Do not skip the coastal seafood. Every town you pass through has its specialty—Gangneung is known for its grass-fed beef, Samcheok for its grilled mackerel, Pohang for its raw fish platters. But the cherry blossom season also brings seasonal dishes: cherry blossom rice cakes (hwajeon) sold at roadside stalls, cherry blossom tea served at temple cafes, and, if you are lucky, a local grandmother selling handmade blossom-covered cookies from a folding table. Buy them. Eat them.
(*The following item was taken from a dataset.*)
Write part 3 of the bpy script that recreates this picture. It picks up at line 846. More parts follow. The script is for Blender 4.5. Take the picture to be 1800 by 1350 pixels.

You return your car at Busan Station or Gimhae Airport, tired and sunburned and carrying a bag of snacks you bought at a convenience store because you couldn’t resist the packaging. The blossoms are already beginning to fade by the time you leave—the sea breeze pulls them from the branches. Somewhere, in the back of your mind, you are already planning next year’s route, the one that goes north from Gangneung instead, up toward the DMZ, where the cherry trees grow in fields that have been empty for seventy years. But that is a trip for another spring.